Vibronic wavefunctions for trimers are used to calculate the A and B parameters characteristic of MCD spectra. In the weak‐coupling limit both the A and the B parameters are zero for s = 0 states and nonzero for s = ±1 states. In the strong‐coupling limit, the vibrationally induced 0–1 transition has nonzero A and B parameters, but the spectrum is dominated by the B term. Vibronic wavefunctions for cyclic polyenes are used to calculate the A and B parameters for the electronically forbidden, vibronically allowed 0–1 transitions in closed‐shell aromatics and porphyrins. In 4n +2‐atomic systems, the 0–1 transition for the B_1u state has a small A term, vibronic in nature, and a B term that dominates the spectrum. The parameters are calculated for benzene, 18‐annulene, coronene, and triphenylene. In the E_2n−1 electronic state of a 4n‐atomic system with 4n+2 electrons, there are two vibronic states that are made allowed by excitation of one quantum of either of two nontotally symmetric vibrations. There is a novel magnetic interaction between these two vibronic states.
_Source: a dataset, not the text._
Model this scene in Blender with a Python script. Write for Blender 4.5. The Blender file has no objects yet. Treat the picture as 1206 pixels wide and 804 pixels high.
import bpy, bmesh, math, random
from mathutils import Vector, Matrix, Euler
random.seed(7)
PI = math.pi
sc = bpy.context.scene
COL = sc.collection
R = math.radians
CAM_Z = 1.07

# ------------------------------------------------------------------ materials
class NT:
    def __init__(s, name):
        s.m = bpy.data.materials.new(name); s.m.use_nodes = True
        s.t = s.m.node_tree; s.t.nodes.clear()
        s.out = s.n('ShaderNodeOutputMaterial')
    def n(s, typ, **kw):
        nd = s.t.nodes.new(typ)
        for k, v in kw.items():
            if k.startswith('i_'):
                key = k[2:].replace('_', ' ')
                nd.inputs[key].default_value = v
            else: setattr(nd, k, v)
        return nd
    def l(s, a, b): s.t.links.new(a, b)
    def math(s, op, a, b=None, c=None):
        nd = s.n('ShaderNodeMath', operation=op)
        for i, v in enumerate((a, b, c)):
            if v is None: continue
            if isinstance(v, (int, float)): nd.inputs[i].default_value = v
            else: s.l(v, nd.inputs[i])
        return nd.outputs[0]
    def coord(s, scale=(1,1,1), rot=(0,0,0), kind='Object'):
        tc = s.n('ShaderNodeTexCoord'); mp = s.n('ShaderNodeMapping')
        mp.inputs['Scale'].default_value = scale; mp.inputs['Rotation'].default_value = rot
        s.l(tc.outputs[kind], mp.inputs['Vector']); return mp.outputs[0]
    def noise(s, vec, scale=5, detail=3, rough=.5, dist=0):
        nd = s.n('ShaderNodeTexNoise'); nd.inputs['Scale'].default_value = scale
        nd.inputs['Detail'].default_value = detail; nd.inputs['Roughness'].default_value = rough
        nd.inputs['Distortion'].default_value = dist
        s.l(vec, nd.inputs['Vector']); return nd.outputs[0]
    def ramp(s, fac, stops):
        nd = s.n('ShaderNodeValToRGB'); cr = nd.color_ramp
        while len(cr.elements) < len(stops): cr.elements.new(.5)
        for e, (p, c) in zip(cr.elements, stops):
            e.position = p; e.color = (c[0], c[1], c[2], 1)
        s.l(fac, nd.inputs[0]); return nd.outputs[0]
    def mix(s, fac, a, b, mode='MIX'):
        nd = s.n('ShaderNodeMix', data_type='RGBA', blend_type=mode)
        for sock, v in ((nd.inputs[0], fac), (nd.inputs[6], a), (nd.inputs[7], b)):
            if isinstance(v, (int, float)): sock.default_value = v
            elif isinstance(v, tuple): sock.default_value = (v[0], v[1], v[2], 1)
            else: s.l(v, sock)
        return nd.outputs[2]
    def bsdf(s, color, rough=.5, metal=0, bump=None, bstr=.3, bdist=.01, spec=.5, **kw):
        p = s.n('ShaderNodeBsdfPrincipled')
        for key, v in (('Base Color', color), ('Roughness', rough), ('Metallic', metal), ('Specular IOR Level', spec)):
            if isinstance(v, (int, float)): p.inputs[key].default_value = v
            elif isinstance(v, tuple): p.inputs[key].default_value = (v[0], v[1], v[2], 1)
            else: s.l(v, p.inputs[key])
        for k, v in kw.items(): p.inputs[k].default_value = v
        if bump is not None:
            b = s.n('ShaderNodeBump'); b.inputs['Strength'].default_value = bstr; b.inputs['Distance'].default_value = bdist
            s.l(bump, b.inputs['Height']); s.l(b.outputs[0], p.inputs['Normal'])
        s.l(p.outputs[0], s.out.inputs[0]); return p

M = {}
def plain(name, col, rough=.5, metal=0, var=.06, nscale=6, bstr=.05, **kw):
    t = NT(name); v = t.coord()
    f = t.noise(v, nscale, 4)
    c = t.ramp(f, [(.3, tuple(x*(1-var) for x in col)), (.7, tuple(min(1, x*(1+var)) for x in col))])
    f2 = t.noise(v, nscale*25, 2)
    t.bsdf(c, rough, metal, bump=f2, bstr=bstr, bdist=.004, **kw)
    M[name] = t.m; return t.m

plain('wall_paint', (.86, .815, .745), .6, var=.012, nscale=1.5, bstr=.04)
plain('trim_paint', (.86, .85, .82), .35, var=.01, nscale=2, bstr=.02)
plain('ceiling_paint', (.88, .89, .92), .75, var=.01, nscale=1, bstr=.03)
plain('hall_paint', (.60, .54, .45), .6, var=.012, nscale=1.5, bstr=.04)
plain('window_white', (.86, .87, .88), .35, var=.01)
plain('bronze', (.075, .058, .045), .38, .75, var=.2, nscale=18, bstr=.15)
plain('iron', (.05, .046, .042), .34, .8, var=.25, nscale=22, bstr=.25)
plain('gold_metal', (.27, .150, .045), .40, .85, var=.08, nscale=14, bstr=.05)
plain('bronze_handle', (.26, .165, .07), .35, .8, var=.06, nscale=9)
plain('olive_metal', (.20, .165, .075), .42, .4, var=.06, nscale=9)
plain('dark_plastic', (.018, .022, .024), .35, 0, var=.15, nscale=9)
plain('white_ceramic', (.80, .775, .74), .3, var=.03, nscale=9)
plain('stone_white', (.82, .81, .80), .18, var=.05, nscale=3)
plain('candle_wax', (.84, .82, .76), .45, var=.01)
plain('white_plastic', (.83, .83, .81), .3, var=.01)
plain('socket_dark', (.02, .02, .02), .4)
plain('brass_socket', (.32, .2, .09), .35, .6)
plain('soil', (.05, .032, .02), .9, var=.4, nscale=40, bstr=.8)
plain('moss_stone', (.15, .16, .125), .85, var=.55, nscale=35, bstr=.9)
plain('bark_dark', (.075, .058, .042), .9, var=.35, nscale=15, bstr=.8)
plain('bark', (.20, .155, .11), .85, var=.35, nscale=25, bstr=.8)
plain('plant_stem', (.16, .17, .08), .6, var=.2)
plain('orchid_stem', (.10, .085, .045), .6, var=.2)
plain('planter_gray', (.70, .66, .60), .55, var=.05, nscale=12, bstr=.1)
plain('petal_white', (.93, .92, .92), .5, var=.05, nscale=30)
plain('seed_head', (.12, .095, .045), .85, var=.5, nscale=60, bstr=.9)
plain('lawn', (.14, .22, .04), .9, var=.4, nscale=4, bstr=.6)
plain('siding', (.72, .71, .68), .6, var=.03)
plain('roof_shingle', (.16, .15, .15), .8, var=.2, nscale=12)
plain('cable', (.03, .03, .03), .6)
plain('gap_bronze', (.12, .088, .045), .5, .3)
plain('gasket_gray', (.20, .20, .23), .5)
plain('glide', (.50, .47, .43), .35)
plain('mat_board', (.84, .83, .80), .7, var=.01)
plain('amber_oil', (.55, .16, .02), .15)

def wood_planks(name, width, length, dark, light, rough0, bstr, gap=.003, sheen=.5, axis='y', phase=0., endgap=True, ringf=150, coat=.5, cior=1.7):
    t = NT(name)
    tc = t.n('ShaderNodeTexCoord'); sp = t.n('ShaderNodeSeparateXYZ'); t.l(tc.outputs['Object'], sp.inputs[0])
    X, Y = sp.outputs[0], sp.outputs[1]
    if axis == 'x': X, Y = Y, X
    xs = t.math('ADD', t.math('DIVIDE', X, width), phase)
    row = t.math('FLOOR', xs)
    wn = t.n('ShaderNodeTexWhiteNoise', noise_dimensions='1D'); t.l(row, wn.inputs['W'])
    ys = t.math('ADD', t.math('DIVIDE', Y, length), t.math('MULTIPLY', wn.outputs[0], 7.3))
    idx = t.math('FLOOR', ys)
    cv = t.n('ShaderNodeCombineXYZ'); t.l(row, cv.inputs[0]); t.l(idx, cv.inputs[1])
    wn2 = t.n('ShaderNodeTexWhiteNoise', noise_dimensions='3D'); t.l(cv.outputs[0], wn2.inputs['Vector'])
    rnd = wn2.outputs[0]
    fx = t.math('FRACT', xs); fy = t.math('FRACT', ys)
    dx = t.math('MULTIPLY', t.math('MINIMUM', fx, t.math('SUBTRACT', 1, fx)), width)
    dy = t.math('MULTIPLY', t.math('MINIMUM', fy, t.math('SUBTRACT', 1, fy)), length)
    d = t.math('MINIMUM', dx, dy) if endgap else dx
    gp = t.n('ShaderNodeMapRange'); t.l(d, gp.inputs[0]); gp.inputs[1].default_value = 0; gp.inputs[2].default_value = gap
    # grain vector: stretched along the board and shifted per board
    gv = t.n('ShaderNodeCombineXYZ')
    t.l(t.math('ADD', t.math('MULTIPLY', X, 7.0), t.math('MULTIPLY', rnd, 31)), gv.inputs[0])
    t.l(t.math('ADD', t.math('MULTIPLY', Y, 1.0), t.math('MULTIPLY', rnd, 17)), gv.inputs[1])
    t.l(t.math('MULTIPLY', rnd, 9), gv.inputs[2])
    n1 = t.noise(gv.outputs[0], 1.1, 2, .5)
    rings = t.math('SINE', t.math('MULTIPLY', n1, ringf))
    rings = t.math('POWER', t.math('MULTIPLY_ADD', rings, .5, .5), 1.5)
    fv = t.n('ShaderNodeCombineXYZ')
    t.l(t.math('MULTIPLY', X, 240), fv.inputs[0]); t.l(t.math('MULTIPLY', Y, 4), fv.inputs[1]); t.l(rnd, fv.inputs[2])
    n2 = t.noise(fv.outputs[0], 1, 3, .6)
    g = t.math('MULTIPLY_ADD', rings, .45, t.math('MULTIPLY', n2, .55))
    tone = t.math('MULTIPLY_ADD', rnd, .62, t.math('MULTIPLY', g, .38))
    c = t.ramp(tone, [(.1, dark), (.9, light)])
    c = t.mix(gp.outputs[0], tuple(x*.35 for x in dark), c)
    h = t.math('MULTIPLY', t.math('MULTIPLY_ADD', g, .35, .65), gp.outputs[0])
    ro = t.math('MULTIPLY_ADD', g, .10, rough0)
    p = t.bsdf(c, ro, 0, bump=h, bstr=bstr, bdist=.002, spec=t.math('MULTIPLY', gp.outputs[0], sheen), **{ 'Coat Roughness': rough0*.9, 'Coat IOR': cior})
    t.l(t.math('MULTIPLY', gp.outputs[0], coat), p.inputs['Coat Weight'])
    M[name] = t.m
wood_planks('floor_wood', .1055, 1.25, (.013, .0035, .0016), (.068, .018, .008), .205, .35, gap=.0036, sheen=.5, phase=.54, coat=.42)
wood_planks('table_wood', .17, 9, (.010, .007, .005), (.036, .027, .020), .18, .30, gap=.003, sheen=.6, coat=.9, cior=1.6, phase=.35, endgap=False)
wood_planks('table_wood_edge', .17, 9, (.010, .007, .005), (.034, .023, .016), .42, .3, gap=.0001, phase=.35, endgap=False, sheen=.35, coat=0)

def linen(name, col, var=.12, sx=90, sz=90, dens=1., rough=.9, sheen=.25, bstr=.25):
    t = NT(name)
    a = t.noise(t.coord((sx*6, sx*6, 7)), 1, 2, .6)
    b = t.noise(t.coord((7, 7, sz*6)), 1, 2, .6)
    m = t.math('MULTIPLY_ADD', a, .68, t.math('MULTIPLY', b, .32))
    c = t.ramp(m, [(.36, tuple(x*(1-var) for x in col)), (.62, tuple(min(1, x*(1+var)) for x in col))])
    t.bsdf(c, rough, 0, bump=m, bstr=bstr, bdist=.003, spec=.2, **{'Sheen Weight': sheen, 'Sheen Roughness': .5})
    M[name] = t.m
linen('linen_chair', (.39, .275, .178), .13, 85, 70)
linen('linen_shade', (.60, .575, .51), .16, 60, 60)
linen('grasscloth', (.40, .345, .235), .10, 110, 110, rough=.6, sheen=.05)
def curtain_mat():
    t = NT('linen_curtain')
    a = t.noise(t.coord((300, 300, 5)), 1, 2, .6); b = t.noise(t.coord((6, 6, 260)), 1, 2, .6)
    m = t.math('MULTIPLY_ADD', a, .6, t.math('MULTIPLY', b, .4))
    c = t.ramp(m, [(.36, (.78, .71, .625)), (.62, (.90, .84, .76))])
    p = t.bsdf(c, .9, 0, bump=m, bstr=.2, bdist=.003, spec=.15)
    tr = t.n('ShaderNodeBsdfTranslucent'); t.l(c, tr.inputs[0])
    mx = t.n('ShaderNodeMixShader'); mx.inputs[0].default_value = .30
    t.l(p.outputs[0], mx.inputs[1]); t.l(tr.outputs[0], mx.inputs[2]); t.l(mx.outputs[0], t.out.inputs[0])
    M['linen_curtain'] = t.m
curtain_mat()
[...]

A model 16‐membered polyene is used to calculate the A and B parameters for the metal and free‐base porphyrins. In the metal porphyrins, the two A parameters are of opposite sign and each is of opposite sign to its corresponding B parameter. The MCD spectrum for each of the two 0–1 transitions in the Q state of the metal porphyrins is dominated by the A term. The free‐base spectrum is also discussed. This simple and intuitive model gives calculated values that compare well with the experimental ones.